Ia memanggil kalian. Allah memanggil untuk hidup, Ia memanggil untuk iman, dan Ia memanggial untuk menghayati status hidup khusus, “Aku menghendaki kamu di sini.” Panggilan Allah yang pertama adalah untuk hidup, yang menjadi sarana bagi-Nya untuk menjadikan kita seorang pribadi. Inilah panggilan pribadi, karena Allah tidak membuat segalanya seragam.
Lalu Allah memanggil kita untuk beriman dan menjadi bagian dari keluarga-Nya sebagai anak-anak Allah.

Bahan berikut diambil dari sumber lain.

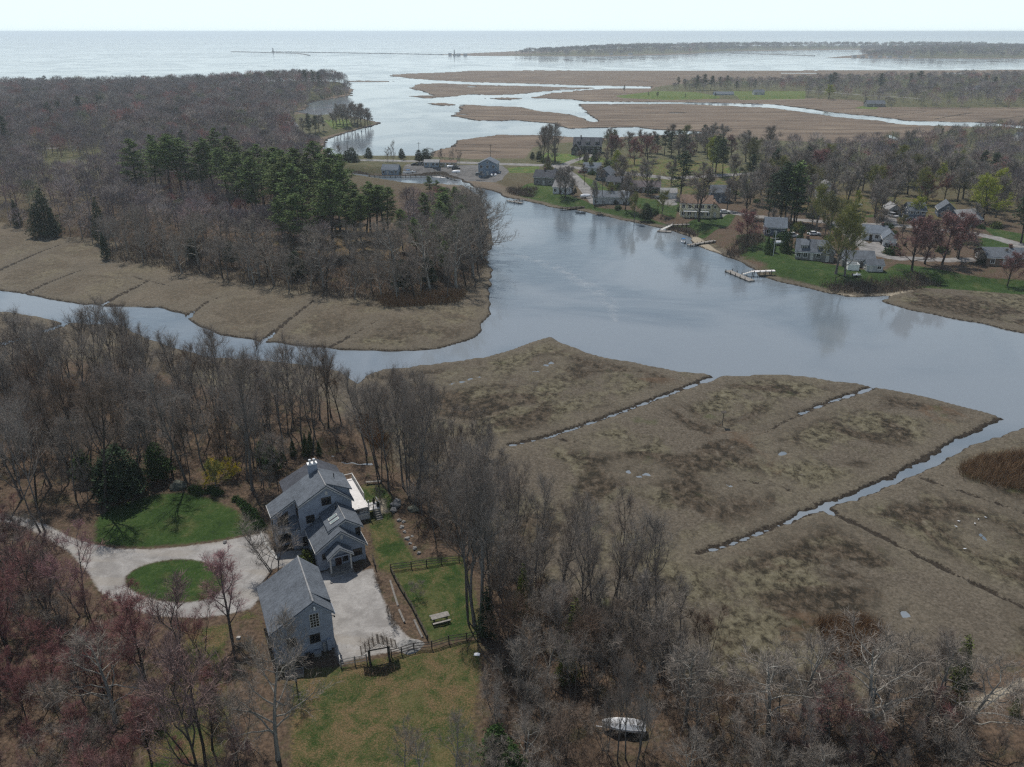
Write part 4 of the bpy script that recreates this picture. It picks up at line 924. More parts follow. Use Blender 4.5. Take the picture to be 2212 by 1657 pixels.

Akhirnya, Allah memanggil kita untuk menghayati status hidup khusus: memberikan seluruh hidup kita dengan mengambil jalan perkawinan, imamat atau hidup bakti. Status hidup itu berbeda-beda dalam cara untuk mewujudkan rencana Allah. […]
Sikap kita pada saat Ia memanggil sering berupa penolakan. Tidak… “Saya takut.”… Penolakan disebabkan panggilan itu berlawanan dengan keinginan kita. Bahkan kita takut karena panggilan itu terlalu menuntut dan membuat tidak nyaman. “Tidak, saya tak mungkin dapat melakukannya. Lebih baik tidak. Lebih baik menikmati hidup yang lebih tenang dan nyaman… Allah jauh di sana dan aku di sini.”
Tetapi panggilan Allah selalu merupakan kasih. Kita harus mencoba menemukan kasih di balik tiap panggilan. Panggilan itu harus ditanggapi hanya dengan kasih. Inilah bahasa itu: tanggapan pada panggilan yang berasal dari kasih: hanya kasih. Pada awal mula ada perjumpaan, atau lebih tepat: perjumpaan dengan Yesus, yang berbicara pada kita tentang Bapa-Nya. Ia membuat kita mengenal kasih-Nya.
Kemudian hasrat spontan tumbuh dalam diri kita untuk menyebarkannya pada orang-orang yang kita kasihi: “Aku telah bertemu dengan Kasih.”, “Aku telah bertemu dengan Mesias.”, “Aku telah bertemu dengan Yesus.”, “Aku telah menemukan makna hidupku.” Satu kalimat, “Aku menemukan Allah.” (Angelus, Perpustakaan Istana Kepausan, 17 Januari 2021).
Oratio-Missio
Tuhan, buatlah hatiku selalu mencari-Mu dan melaksanakan sabda-Mu dalam segala hal. Amin.
- Apa yang perlu aku lakukan sebagai jawaban atas pertanyaan-Nya, “Apakah yang kamu cari?’ (Yoh. 1: 38)? Atau “Berbicaralah, sebab hamba-Mu ini mendengar!” (1 Sam 3:10)?